Exercise aim: Copy all lines holding the word "parts" from the entries.

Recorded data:
•••

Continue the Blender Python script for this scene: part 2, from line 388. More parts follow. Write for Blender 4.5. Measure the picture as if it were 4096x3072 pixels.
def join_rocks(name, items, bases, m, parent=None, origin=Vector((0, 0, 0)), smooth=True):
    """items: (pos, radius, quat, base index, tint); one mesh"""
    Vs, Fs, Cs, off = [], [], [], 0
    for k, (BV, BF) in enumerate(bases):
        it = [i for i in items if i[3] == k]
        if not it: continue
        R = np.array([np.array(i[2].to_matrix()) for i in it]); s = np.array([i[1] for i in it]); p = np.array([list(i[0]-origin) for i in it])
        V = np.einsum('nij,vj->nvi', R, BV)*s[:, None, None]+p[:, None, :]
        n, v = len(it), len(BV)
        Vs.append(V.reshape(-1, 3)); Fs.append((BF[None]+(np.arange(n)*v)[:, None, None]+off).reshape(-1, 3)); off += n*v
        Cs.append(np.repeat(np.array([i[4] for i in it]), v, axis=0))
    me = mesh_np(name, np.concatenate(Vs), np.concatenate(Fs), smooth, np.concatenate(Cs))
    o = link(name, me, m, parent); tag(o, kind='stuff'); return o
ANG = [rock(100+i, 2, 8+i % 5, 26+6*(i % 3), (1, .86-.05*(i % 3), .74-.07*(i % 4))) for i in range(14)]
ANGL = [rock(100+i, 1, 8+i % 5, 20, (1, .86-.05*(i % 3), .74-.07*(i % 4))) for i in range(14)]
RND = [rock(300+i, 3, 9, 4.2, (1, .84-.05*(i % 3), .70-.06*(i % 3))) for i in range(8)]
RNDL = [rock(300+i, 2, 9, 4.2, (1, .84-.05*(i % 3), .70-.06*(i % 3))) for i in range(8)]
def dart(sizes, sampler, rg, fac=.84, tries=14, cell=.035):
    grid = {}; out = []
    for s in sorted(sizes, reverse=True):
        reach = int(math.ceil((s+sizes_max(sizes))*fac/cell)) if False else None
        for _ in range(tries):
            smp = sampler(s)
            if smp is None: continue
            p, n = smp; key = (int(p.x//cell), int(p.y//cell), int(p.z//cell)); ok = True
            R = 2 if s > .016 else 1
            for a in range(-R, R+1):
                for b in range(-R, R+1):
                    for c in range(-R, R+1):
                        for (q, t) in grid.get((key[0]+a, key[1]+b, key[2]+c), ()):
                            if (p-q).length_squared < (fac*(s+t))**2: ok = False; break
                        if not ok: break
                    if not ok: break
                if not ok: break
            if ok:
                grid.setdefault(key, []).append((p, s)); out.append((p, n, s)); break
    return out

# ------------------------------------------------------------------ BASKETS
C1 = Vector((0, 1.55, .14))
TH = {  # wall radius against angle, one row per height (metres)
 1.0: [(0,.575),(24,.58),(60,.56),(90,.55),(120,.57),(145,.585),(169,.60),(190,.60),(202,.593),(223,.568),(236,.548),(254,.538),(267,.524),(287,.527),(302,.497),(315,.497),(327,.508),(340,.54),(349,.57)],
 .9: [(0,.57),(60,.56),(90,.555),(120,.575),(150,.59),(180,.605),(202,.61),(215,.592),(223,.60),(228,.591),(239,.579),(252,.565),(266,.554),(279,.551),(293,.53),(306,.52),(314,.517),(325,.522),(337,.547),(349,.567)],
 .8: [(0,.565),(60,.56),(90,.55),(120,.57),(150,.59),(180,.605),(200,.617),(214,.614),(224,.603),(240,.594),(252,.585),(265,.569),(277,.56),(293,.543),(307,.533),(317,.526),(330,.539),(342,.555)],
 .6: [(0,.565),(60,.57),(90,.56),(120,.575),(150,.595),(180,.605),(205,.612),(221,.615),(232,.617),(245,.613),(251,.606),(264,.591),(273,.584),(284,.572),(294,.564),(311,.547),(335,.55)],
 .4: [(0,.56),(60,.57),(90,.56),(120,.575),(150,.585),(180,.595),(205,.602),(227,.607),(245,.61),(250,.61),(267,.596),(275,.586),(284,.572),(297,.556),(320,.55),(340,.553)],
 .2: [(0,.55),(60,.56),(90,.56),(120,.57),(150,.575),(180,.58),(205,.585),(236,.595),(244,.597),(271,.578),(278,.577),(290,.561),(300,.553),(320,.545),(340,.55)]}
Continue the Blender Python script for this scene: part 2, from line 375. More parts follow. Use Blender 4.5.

•••

Result of this exercise:
Continue the Blender Python script for this scene: part 2, from line 388. More parts follow. Write for Blender 4.5. Measure the picture as if it were 4096x3072 pixels.
Continue the Blender Python script for this scene: part 2, from line 375. More parts follow. Use Blender 4.5.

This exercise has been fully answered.